Kilmore House, Kilmore, Co. Tipperary
Co. Tipperary |
House
A house with an off-set doorway and an unusually wide gap between its first-floor windows and the eaves might seem like minor architectural curiosities, but together these details place Kilmore House in a specific and revealing moment in Irish history.
Features like these are associated with domestic building conventions of the late seventeenth century, and the house, two storeys high with an attic lit by small gable windows and two brick chimneys sitting atop each main gable, carries its probable age in its proportions and layout rather than in any dramatic flourish.

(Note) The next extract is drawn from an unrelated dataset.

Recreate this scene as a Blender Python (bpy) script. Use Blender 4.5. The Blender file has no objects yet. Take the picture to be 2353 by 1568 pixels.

The story behind the site reaches back to the Cromwellian land settlements of the 1650s. A manuscript map held in the National Library of Ireland, recording part of the Barony of Kilnemana in County Tipperary as it was parcelled out to Major Bolton's troop in Colonel Pretty's regiment in 1656, shows a house positioned roughly where Kilmore House later appears on the first edition Ordnance Survey six-inch map of 1840. That correspondence between the two maps is suggestive rather than conclusive, but it ties the building, or its predecessor on the same ground, to the wholesale redistribution of land that followed the Cromwellian conquest. Soldiers and officers were frequently paid in confiscated Irish land during this period, and the Bolton mentioned in the map title was one among many military figures who acquired property in Tipperary through that process. The T-plan of the house, a footprint in which a wing projects from the main block, was a practical and fairly common form for rural gentry houses of the era.